December 9, 2024
The birth of the cascading collage concept happened two years ago when we were sixty days out from the premiere of "Trailblazers & Hellraisers," Jana Bommersbach and my book at the Phippen Art Museum outside Prescott. I was feverishly trying to finalize the book and an art show at the museum and at that time I was also filling a scrapbook with narrative image combos that intrigued me. Some were quite abstract. You know, like this:
And, so, from there I started clipping group shots of old photos and putting them on a page and then adding my own two cents to try and find a way to connect them or find a way thru. . .

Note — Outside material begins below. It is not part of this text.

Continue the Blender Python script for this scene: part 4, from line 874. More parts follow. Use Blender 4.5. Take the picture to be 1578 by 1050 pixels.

As I started filling more pages I began to notice that even on the pages where I put dissimilar images together it still had a strange narrative power.

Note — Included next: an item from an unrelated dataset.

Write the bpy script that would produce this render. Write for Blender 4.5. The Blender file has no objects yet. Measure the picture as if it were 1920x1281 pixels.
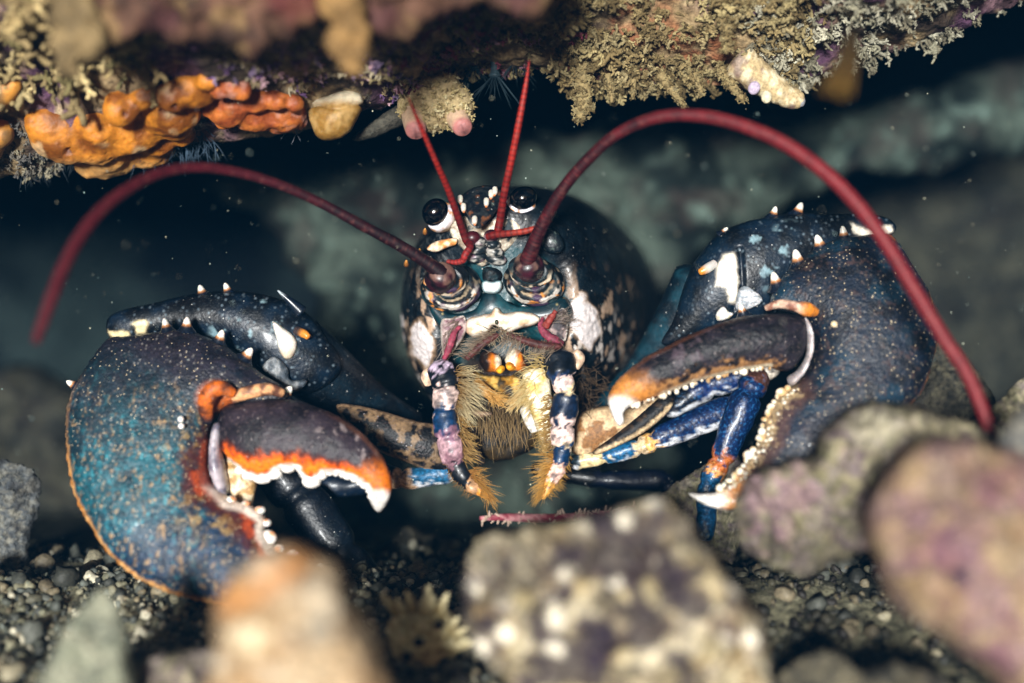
import bpy, bmesh, math, random
import numpy as np
from mathutils import Vector, Matrix, noise as mnoise
from mathutils.geometry import delaunay_2d_cdt

# ------------------------------------------------------------------ camera, light, exposure
SC = bpy.context.scene
COL = SC.collection
S = 0.4 / 1920.0            # metres per model unit (one unit = one photo pixel in the focus plane)
D = 2880.0                  # camera to focus plane, in model units
Z0 = 440.0                  # lifts the seabed to about z = 0

cam_d = bpy.data.cameras.new('camera'); cam = bpy.data.objects.new('camera', cam_d); COL.objects.link(cam)
cam.location = (0, -D * S, Z0 * S); cam.rotation_euler = (math.radians(90), 0, 0)
cam_d.sensor_width = 36; cam_d.lens = 36 * D / 1920
cam_d.clip_start = 0.01; cam_d.clip_end = 50
cam_d.dof.use_dof = True; cam_d.dof.focus_distance = (D - 25) * S; cam_d.dof.aperture_fstop = 2.5
SC.camera = cam

SUN_EL, SUN_AZ = math.radians(1.5), math.radians(-8)      # low, behind the camera and a little to its left
world = bpy.data.worlds.new('World'); SC.world = world; world.use_nodes = True
wn = world.node_tree.nodes; bg = wn['Background']
sky = wn.new('ShaderNodeTexSky'); sky.sky_type = 'NISHITA'; sky.sun_disc = False
sky.sun_elevation = SUN_EL; sky.sun_rotation = math.pi - SUN_AZ
world.node_tree.links.new(sky.outputs[0], bg.inputs[0]); bg.inputs[1].default_value = 0.05
sun_d = bpy.data.lights.new('sun', 'SUN'); sun = bpy.data.objects.new('sun', sun_d); COL.objects.link(sun)
sun_d.energy = 5.0; sun_d.angle = math.radians(9); sun_d.color = (1.0, 0.81, 0.67)
_dir = Vector((-math.sin(SUN_AZ) * math.cos(SUN_EL), math.cos(SUN_AZ) * math.cos(SUN_EL), -math.sin(SUN_EL)))
sun.rotation_euler = _dir.to_track_quat('-Z', 'Y').to_euler(); sun.location = (-0.2, -1.2, 0.4)
SC.view_settings.view_transform = 'Standard'; SC.view_settings.look = 'None'
SC.view_settings.gamma = 1; SC.view_settings.exposure = 2.3
SC.cycles.max_bounces = 6; SC.cycles.volume_bounces = 0; SC.cycles.diffuse_bounces = 2
SC.cycles.use_denoising = True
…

As disparate and non-sequential as all these images are, to my eye, they still start to tell a story! We start to connect them (the sleeping whore and the mining smokestacks, oh, yes, I see a connection!) and it all begins to cohere. It is a strange kind of miraculousness. Perhaps it's merely ridiculous and a total nonsequiter, but at any rate, that led to here. . .
(September 2, 2022)
Then I took this whole cascading idea down to Cattletrack Arts Compound and showed it to Mark McDowell and Brent Bond and they made it fly, and how!
Thanks to Tricia Loscher, the final cascading collage has been unanimously accepted into the Desert Caballeros Art Museum's permanent collection in Wickenburg, Arizona.
"Creativity is allowing yourself to make mistakes. Art is knowing which ones to keep."